What is needed: Show every line below where "scene" can be found.

Data lines:
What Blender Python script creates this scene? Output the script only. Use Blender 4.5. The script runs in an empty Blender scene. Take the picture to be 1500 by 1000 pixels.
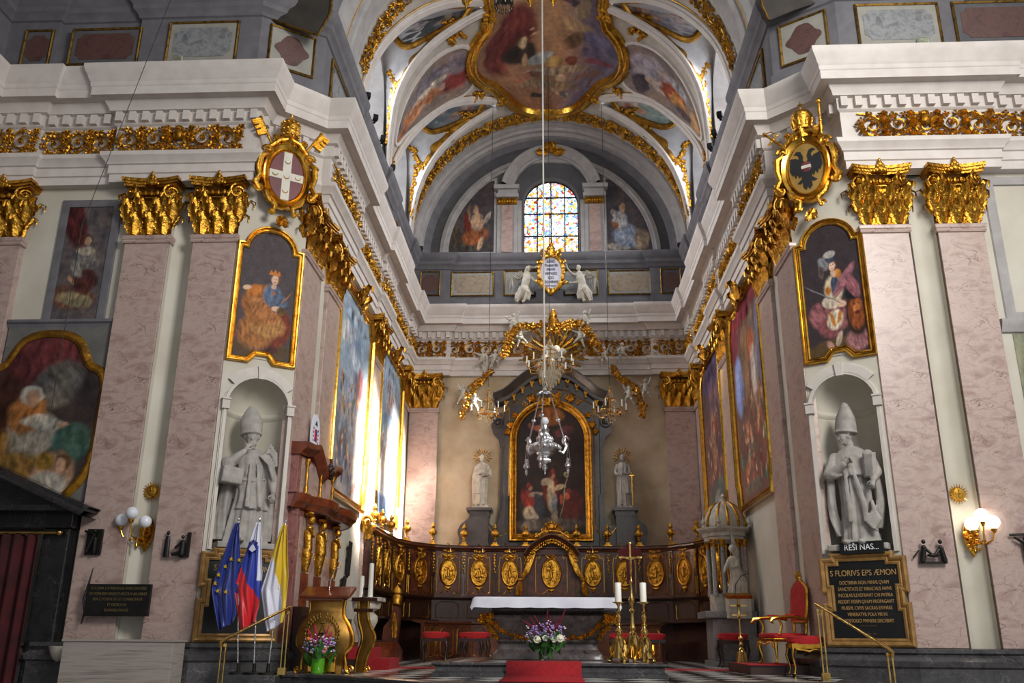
import bpy, math, random
from mathutils import Vector, Matrix, noise
PI = math.pi
sin, cos, rad = math.sin, math.cos, math.radians
SC = bpy.context.scene
COL = SC.collection
RND = random.Random(7)
# ------------------------------------------------------------------ camera
FPX = 1310.0
CAM = Vector((0.17, 0.0, 0.53))
_vy = Vector((67, 437, FPX)).normalized()
_vz = Vector((30, -3925, FPX)).normalized()
_vz = (_vz - _vy * _vy.dot(_vz)).normalized()
_vx = _vy.cross(_vz)
def ray(px, py):
    d = Vector((px - 750, py - 500, FPX))
    return Vector((_vx.dot(d), _vy.dot(d), _vz.dot(d)))
def atY(px, py, y):            # the point of the church on the plane Y=y seen at a pixel of the photo
    r = ray(px, py); return CAM + r * ((y - CAM.y) / r.y)
def atX(px, py, x):
    r = ray(px, py); return CAM + r * ((x - CAM.x) / r.x)
def atZ(px, py, z):
    r = ray(px, py); return CAM + r * ((z - CAM.z) / r.z)
cam_data = bpy.data.cameras.new('camera')
cam_data.sensor_width = 36.0
cam_data.lens = FPX / 1500 * 36
cam_data.clip_end = 200
cam_obj = bpy.data.objects.new('camera', cam_data)
COL.objects.link(cam_obj)
right = Vector((_vx.x, _vy.x, _vz.x)); down = Vector((_vx.y, _vy.y, _vz.y)); fwd = Vector((_vx.z, _vy.z, _vz.z))
mw = Matrix.Identity(4)
for i in range(3):
    mw[i][0] = right[i]; mw[i][1] = -down[i]; mw[i][2] = -fwd[i]; mw[i][3] = CAM[i]
cam_obj.matrix_world = mw
SC.camera = cam_obj
SC.view_settings.view_transform = 'Standard'
SC.view_settings.look = 'None'
SC.view_settings.gamma = 1.0
SC.view_settings.use_curve_mapping = False
# ------------------------------------------------------------------ colours and materials
def lin(c):
    return c / 12.92 if c <= 0.04045 else ((c + 0.055) / 1.055) ** 2.4
def hx(h):
    h = h.lstrip('#')
    return tuple(lin(int(h[i:i + 2], 16) / 255) for i in (0, 2, 4)) + (1.0,)
def newmat(name):
    m = bpy.data.materials.new(name); m.use_nodes = True
    nt = m.node_tree; b = nt.nodes['Principled BSDF']
    return m, nt, b
def N(nt, t, **kw):
    n = nt.nodes.new(t)
    for k, v in kw.items(): setattr(n, k, v)
    return n
def coords(nt, scale=1.0, kind='Object', sv=None):
    tc = N(nt, 'ShaderNodeTexCoord'); mp = N(nt, 'ShaderNodeMapping')
    mp.inputs['Scale'].default_value = sv if sv else (scale,) * 3
    nt.links.new(tc.outputs[kind], mp.inputs['Vector'])
    return mp.outputs['Vector']
def ramp(nt, fac, stops):
    r = N(nt, 'ShaderNodeValToRGB')
    el = r.color_ramp.elements
    while len(el) < len(stops): el.new(0.5)
    for e, (p, c) in zip(el, stops): e.position = p; e.color = hx(c) if isinstance(c, str) else c
    nt.links.new(fac, r.inputs['Fac']); return r.outputs['Color']
def noisef(nt, vec, scale, detail=4, rough=0.55, dist=0.0):
    n = N(nt, 'ShaderNodeTexNoise'); n.inputs['Scale'].default_value = scale
    n.inputs['Detail'].default_value = detail; n.inputs['Roughness'].default_value = rough
    n.inputs['Distortion'].default_value = dist
    nt.links.new(vec, n.inputs['Vector']); return n.outputs['Fac']
def mixc(nt, fac, a, b, mode='MIX'):
    m = N(nt, 'ShaderNodeMix', data_type='RGBA', blend_type=mode)
    for sock, v in ((m.inputs[0], fac), (m.inputs[6], a), (m.inputs[7], b)):
        if hasattr(v, 'links') or hasattr(v, 'is_output'): nt.links.new(v, sock)
        else: sock.default_value = v if not isinstance(v, str) else hx(v)
    return m.outputs[2]
def bump(nt, b, h, strength=0.3, dist=0.02):
    n = N(nt, 'ShaderNodeBump'); n.inputs['Strength'].default_value = strength; n.inputs['Distance'].default_value = dist
    nt.links.new(h, n.inputs['Height']); nt.links.new(n.outputs['Normal'], b.inputs['Normal'])
def plain(name, c1, c2=None, rough=0.6, metal=0.0, scale=3.0, bs=0.15, bscale=25.0, bd=0.01, spec=None):
    m, nt, b = newmat(name); v = coords(nt)
    col = ramp(nt, noisef(nt, v, scale), [(0.35, c2 or c1), (0.65, c1)])
    nt.links.new(col, b.inputs['Base Color'])
    b.inputs['Roughness'].default_value = rough; b.inputs['Metallic'].default_value = metal
    if spec is not None: b.inputs['Specular IOR Level'].default_value = spec
    if bs: bump(nt, b, noisef(nt, v, bscale), bs, bd)
    return m
def marble(name, base, light, vein, scale=1.0, rough=0.28, vw=0.035, sv=None, v2=None):
    m, nt, b = newmat(name); v = coords(nt, scale, sv=sv)
    n1 = noisef(nt, v, 1.7, 6, 0.62, 0.8)
    col = ramp(nt, n1, [(0.32, base), (0.52, light), (0.72, base)])
    dn = N(nt, 'ShaderNodeTexNoise'); dn.inputs['Scale'].default_value = 1.3; dn.inputs['Detail'].default_value = 5
    nt.links.new(v, dn.inputs['Vector'])
    vm = N(nt, 'ShaderNodeVectorMath', operation='MULTIPLY_ADD'); vm.inputs[1].default_value = (1.3, 1.3, 1.3)
    nt.links.new(dn.outputs['Color'], vm.inputs[0]); nt.links.new(v, vm.inputs[2])
    for sc_, w_, c_ in ((2.1, vw, vein), (5.2, vw * 0.8, v2 or vein)):
        vo = N(nt, 'ShaderNodeTexVoronoi', feature='DISTANCE_TO_EDGE'); vo.inputs['Scale'].default_value = sc_
        nt.links.new(vm.outputs[0], vo.inputs['Vector'])
        msk = ramp(nt, vo.outputs['Distance'], [(0.0, (1, 1, 1, 1)), (w_, (0, 0, 0, 1))])
        n3 = ramp(nt, noisef(nt, v, 2.2), [(0.42, (0, 0, 0, 1)), (0.62, (1, 1, 1, 1))])
        f = mixc(nt, 1.0, msk, n3, 'MULTIPLY')
        col = mixc(nt, f, col, c_)
    nt.links.new(col, b.inputs['Base Color']); b.inputs['Roughness'].default_value = rough
    return m
def goldm(name, c='#d9a441', c2='#8a5a14', rough=0.3, bs=0.8, bscale=26, metal=1.0):
    m, nt, b = newmat(name); v = coords(nt)
    n = noisef(nt, v, 9, 5)
    nt.links.new(ramp(nt, n, [(0.3, c2), (0.55, c)]), b.inputs['Base Color'])
    b.inputs['Metallic'].default_value = metal; b.inputs['Roughness'].default_value = rough
    bump(nt, b, noisef(nt, v, bscale, 3), bs, 0.018)
    return m
def glow(name, c, s):
    m, nt, b = newmat(name); b.inputs['Base Color'].default_value = hx(c)
    b.inputs['Emission Color'].default_value = hx(c); b.inputs['Emission Strength'].default_value = s
    return m
def glassm(name, c='#ffffff', rough=0.02, trans=1.0):
    m, nt, b = newmat(name); b.inputs['Base Color'].default_value = hx(c)
    b.inputs['Transmission Weight'].default_value = trans; b.inputs['Roughness'].default_value = rough
    return m
MT = {}
MT['pink'] = marble('pink_marble', '#92776f', '#b39d94', '#68483f', 1.0, 0.34, 0.022, sv=(1.0, 1.0, 1.9), v2='#8e6a66')
MT['redmarble'] = marble('red_marble', '#6e3d3a', '#8f5f5b', '#3a1c1c', 1.6, 0.25)
MT['darkmarble'] = marble('dark_marble', '#2a292b', '#454345', '#6f6a68', 1.4, 0.22, 0.02)
MT['retable'] = marble('retable_marble', '#2b2726', '#423b38', '#171515', 1.6, 0.3, 0.03)
MT['altarstone'] = marble('altar_marble', '#3e3838', '#5f5453', '#1d1919', 2.2, 0.25, 0.04)
MT['greymarble'] = marble('grey_marble', '#6d6b6b', '#8b8888', '#4a4848', 1.6, 0.3)
MT['white'] = plain('white_stucco', '#cfc8c1', '#c2bab2', 0.7, bs=0.05)
MT['whitetrim'] = plain('white_trim', '#d0c8c2', '#c4bbb4', 0.6, bs=0.04)
MT['cream'] = plain('cream_plaster', '#bdac92', '#a29074', 0.8, scale=1.2, bs=0.1)
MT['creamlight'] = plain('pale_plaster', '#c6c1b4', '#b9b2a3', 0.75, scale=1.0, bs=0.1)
MT['grey'] = plain('grey_plaster', '#6d6b6f', '#5f5d62', 0.8, bs=0.06)
MT['greylight'] = plain('light_grey_plaster', '#a8a4a2', '#989493', 0.8, bs=0.06)
MT['greydark'] = plain('dark_grey_plaster', '#5a595c', '#504f52', 0.8, bs=0.06)
MT['vault'] = plain('vault_plaster', '#b9b2a8', '#a9a297', 0.8, bs=0.05)
MT['gold'] = goldm('gold_leaf', '#cf9a3a', '#7a4d10', .33)
MT['gold2'] = goldm('old_gold', '#c08a2c', '#6e4710', 0.38, 0.7, 22)
MT['goldsmooth'] = goldm('polished_gold', '#e0ac48', '#b07a20', 0.22, 0.08, 12)
MT['goldflat'] = plain('gilded_plaster', '#a5741f', '#6e4a12', 0.42, 0.75, 6, 0.6, 14, 0.02)
MT['brass'] = goldm('brass', '#d3b26a', '#a88440', 0.2, 0.05, 8)
MT['bronze'] = plain('bronze', '#2b2a28', '#1c1b1a', 0.38, 0.6, bs=0.3)
MT['ambo'] = goldm('ambo_bronze', '#a87f42', '#8c682f', 0.42, 0.06, 5)
MT['stone'] = plain('statue_stone', '#a7a29c', '#918c86', 0.75, scale=6, bs=0.35, bscale=18)
MT['stonewhite'] = plain('white_statue_stone', '#c0b9ac', '#9f9787', 0.6, scale=6, bs=0.25, bscale=20)
MT['wood'] = plain('walnut_wood', '#5a2f20', '#3a1c13', 0.3, scale=5, bs=0.08)
MT['woodred'] = plain('polished_wood', '#7a3a1e', '#5a2713', 0.22, scale=4, bs=0.05)
MT['wooddark'] = plain('dark_wood', '#351c14', '#22110c', 0.35, scale=5, bs=0.1)
MT['redcloth'] = plain('red_velvet', '#b50f17', '#8f0a12', 0.85, scale=8, bs=0.1)
MT['carpet'] = plain('red_carpet', '#a01922', '#8b141c', 0.95, scale=20, bs=0.4, bscale=200)
MT['linen'] = plain('white_linen', '#dcdce6', '#cfcfdb', 0.85, bs=0.1)
MT['candle'] = plain('candle_wax', '#efece2', '#e6e2d6', 0.4, bs=0)
MT['silver'] = goldm('silver', '#e6e6e8', '#a9a9ae', 0.18, 0.5, 30)
MT['iron'] = plain('black_iron', '#1b1b1c', '#121213', 0.5, 0.5, bs=0)
MT['wire'] = plain('wire', '#3a3a3a', '#2d2d2d', 0.5, 0.3, bs=0)
MT['rope'] = plain('pale_cord', '#c9c4bc', '#b9b3aa', 0.7, bs=0)
MT['black'] = plain('black_board', '#111214', '#0b0c0d', 0.35, bs=0)
MT['lettergold'] = plain('letter_gold', '#b8925a', '#9c7a48', 0.5, bs=0)
MT['letterwhite'] = plain('letter_white', '#e8e8e8', '#dedede', 0.6, bs=0)
MT['letterblack'] = plain('letter_black', '#161616', '#101010', 0.6, bs=0)
MT['crystal'] = glassm('crystal', '#fff6e6', 0.05)
MT['glass'] = glassm('clear_glass', '#f4fff4', 0.01)
MT['greenglass'] = glassm('green_glass', '#7fe03a', 0.05, 0.6)
MT['globe'] = glow('lit_globe', '#fff4e2', 5.0)
MT['globeoff'] = plain('opal_glass', '#dfe2e8', '#d0d4dc', 0.15, bs=0)
MT['leafgreen'] = plain('leaf_green', '#3f7f2a', '#235018', 0.5, bs=0)
MT['magenta'] = plain('amaranth_magenta', '#c3125e', '#8f0c46', 0.8, bs=0)
MT['burgundy'] = plain('amaranth_burgundy', '#6e0a26', '#4c0719', 0.85, bs=0)
MT['lilac'] = plain('lilac_petal', '#b79bd6', '#9a7cc0', 0.7, bs=0)
MT['pinkpetal'] = plain('pink_petal', '#f0a4b8', '#e58aa2', 0.7, bs=0)
MT['whitepetal'] = plain('white_petal', '#f2f0e2', '#e0e2c0', 0.7, bs=0)
MT['orangepetal'] = plain('orange_petal', '#f28a1c', '#e0700c', 0.7, bs=0)
MT['oak'] = None
def planks():
    m, nt, b = newmat('grey_wood_boards'); v = coords(nt, 1, sv=(0.6, 1, 14))
    nt.links.new(ramp(nt, noisef(nt, v, 2.2, 5), [(0.3, '#7d756f'), (0.5, '#a39a92'), (0.7, '#8d8580')]), b.inputs['Base Color'])
    b.inputs['Roughness'].default_value = 0.55
    return m
MT['oak'] = planks()
def paintm(name, rough=0.6):
    m, nt, b = newmat(name)
    a = N(nt, 'ShaderNodeVertexColor'); a.layer_name = 'Col'
    v = coords(nt); n = ramp(nt, noisef(nt, v, 7, 6, 0.7), [(0.3, (0.62, 0.62, 0.62, 1)), (0.7, (1.1, 1.07, 1.05, 1))])
    nt.links.new(mixc(nt, 1.0, a.outputs['Color'], n, 'MULTIPLY'), b.inputs['Base Color'])
    b.inputs['Roughness'].default_value = rough; b.inputs['Specular IOR Level'].default_value = 0.2
    return m
MT['fresco'] = paintm('fresco_paint')
MT['oil'] = paintm('oil_paint', 0.6)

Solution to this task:
What Blender Python script creates this scene? Output the script only. Use Blender 4.5. The script runs in an empty Blender scene. Take the picture to be 1500 by 1000 pixels.
SC = bpy.context.scene